Construction Journal Entry Week of 4/24/05

4/26-28/05 I went up to the property for 3 days: Tuesday through Thursday.

I arrived at noon. It was a warm 69 degrees. Since I had brought the wheelbarrow back with me I figured it would be a good time to use the old broken concrete someone had dumped in my driveway and build a couple dams on the creek. The creek eroded a pretty deep channel behind the trailer and I had dammed it up with branches which helped. The dam silted in and filled the channel, but the branches were starting to give way. I figured the concrete chunks would make a more permanent dam. I wheeled three wheelbarrows full of concrete over to the creek.

In the process of loading up the third one, Mary Jackson, the neighbor in the next property, drove up. It was the first time we had met. She was interested in my project so we went up and had a look at the building. She told me that her family had owned the company that built the St. Louis Arch and the Mackinac Bridge. They have since sold the company.

After she left, I sanded the seven logs that were due for another coat of varnish. The temperature got up to 80 degrees by 3:00. When I quit for the day, I noticed that my telephone was not on my belt where it usually is. I figured it had dropped off somewhere. I figured it was probably down by the creek because there are a lot of low branches there where I was working. I went down there and sure enough, there was my phone floating face down in the creek. It had been there for about four hours.

I took the battery out and shook as much water out of it as I could. Then I tried it to see if it still worked. The lights came on and it would beep sometimes, but I couldn't get dial tone and the intercom didn't work. I figured I'd try again after it had dried out some more.

After dinner, I put the screens back in the windows in the trailer.

On Wednesday, I scraped and gouged the last three logs in the utility room and all the log stubs on the left of the utility room door. I also chamfered all the log ends butting against the door frame. I used a hammer and a 3/4" chisel which seems to be the best way to do it. When I finished, I swept up the chips and vacuumed the walls and floor. I was especially glad to clean up the chips because that will be the last of the chip mess for quite a while. Now that the weather is no longer freezing at night, I will switch from varnishing to chinking. I'll wait and varnish the loft when it starts freezing again in the fall.

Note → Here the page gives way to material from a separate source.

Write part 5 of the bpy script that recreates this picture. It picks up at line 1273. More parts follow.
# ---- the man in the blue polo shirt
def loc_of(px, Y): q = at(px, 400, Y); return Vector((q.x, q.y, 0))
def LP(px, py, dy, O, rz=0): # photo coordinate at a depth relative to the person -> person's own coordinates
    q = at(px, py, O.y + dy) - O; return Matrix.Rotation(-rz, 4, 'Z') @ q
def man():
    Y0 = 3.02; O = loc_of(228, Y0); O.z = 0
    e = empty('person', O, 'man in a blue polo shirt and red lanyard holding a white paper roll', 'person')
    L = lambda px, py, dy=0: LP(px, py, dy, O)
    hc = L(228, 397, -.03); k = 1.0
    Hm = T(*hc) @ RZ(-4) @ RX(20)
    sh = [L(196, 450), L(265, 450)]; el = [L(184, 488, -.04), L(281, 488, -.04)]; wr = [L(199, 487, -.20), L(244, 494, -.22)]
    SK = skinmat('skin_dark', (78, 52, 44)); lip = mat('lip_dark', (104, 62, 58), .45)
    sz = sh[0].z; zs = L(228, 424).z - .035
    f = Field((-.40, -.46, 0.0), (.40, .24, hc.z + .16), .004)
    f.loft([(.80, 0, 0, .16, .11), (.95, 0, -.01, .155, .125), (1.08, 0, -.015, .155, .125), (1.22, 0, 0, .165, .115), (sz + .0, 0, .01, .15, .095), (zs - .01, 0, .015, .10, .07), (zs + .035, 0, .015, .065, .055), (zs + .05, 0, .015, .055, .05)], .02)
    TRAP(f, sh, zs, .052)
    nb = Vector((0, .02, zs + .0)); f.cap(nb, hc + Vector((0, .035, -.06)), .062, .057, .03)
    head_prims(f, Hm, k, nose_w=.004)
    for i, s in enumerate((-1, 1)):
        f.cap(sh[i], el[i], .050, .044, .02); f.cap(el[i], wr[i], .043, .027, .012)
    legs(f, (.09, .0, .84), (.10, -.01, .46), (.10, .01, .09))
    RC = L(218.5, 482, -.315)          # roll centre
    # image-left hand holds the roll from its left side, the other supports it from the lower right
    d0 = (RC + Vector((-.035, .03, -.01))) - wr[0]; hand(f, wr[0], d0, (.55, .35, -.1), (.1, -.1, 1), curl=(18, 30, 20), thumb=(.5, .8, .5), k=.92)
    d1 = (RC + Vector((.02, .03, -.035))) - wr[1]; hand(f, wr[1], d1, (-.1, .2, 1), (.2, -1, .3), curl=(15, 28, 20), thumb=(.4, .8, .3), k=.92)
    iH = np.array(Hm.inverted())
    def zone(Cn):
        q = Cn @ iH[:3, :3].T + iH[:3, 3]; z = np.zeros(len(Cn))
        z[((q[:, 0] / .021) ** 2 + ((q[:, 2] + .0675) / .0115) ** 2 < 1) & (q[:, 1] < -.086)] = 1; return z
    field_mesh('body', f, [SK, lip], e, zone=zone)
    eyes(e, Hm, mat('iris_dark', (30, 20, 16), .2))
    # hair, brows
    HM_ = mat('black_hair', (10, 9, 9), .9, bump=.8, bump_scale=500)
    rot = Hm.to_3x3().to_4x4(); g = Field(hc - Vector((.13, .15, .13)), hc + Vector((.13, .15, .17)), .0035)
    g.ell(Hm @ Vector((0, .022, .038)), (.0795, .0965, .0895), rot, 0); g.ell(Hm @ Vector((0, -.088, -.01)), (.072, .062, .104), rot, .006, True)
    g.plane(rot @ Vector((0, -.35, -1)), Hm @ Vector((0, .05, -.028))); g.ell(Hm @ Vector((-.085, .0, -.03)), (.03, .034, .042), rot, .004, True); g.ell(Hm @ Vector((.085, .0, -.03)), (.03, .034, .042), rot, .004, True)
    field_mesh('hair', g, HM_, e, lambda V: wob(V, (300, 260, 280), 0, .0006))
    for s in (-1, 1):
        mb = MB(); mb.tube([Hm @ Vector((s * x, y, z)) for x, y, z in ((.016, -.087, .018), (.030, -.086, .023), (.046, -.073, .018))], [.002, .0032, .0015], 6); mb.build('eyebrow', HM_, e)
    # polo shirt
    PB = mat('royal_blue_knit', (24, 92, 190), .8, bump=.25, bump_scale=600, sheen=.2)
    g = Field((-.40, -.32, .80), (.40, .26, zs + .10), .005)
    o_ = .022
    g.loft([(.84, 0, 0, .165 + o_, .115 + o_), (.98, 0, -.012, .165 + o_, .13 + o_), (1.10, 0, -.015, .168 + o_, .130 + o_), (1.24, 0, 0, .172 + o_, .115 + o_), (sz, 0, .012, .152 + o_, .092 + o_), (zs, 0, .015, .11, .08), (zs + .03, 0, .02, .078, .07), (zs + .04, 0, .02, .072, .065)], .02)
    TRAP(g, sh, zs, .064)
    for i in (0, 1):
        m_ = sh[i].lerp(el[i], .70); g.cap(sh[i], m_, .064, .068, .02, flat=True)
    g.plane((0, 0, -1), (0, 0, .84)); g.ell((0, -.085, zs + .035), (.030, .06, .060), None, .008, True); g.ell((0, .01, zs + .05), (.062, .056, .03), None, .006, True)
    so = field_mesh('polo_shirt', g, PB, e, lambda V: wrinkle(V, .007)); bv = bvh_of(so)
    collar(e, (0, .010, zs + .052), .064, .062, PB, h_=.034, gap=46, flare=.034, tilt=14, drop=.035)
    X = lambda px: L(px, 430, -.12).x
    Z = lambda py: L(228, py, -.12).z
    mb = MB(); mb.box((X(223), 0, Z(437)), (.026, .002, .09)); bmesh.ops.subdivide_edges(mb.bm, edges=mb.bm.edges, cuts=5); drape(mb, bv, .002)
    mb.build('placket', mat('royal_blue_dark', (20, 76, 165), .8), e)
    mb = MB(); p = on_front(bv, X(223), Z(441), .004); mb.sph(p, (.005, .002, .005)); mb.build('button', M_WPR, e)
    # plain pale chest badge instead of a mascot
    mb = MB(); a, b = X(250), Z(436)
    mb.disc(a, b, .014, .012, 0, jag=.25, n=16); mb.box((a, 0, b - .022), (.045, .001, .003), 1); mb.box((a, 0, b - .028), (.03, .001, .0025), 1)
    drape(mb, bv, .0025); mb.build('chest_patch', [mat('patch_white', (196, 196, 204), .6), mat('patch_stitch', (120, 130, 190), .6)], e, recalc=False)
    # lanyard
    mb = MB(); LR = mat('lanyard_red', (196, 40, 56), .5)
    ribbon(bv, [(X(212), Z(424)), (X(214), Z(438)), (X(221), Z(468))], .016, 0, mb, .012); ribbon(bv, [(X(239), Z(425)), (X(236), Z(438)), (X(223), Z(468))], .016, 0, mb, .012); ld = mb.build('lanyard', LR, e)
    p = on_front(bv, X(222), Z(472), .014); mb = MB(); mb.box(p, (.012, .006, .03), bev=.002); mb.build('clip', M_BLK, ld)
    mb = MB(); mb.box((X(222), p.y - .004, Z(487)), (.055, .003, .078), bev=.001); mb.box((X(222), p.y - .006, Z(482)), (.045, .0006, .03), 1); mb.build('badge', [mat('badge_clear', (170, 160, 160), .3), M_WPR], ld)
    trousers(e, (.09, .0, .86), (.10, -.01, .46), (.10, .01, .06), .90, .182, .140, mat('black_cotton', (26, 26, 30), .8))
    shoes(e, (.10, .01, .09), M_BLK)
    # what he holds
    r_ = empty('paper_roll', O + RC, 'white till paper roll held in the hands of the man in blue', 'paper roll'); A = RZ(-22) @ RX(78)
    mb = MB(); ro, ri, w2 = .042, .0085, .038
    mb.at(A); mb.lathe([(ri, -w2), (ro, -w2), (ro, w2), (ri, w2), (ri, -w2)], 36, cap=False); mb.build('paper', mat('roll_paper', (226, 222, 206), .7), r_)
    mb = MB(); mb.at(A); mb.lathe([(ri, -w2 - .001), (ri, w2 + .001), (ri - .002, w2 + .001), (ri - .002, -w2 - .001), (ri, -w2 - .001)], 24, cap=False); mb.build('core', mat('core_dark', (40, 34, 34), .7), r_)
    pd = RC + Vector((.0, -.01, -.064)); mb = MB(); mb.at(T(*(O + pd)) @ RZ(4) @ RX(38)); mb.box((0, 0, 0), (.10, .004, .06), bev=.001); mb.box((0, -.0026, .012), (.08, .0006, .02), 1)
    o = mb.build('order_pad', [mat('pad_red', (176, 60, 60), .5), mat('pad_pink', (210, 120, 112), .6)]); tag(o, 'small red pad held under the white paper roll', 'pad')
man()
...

On Thursday morning, the phone still didn't work. When I had talked to Ellen about it, she said she thinks it's toast. She is evidently right.

I went to work and scraped the glue bead from the southeast living room window. There was only a couple inches of it to scrape off. Then I mitered the molding for the small bedroom window. This window frame was the first one so far that wasn't square. I adjusted the miter cut to make up for it and the pieces fit real nice. You can see that the frame isn't quite square, but the molding looks good anyway. It's part of the charm. The bottom shim on that window was also sticking out a little so I had to trim away the back of the bottom piece of molding so it would fit snugly. That all took extra time. When I finished with the window, I varnished the entire northwest utility room wall. I left for home at 1:30.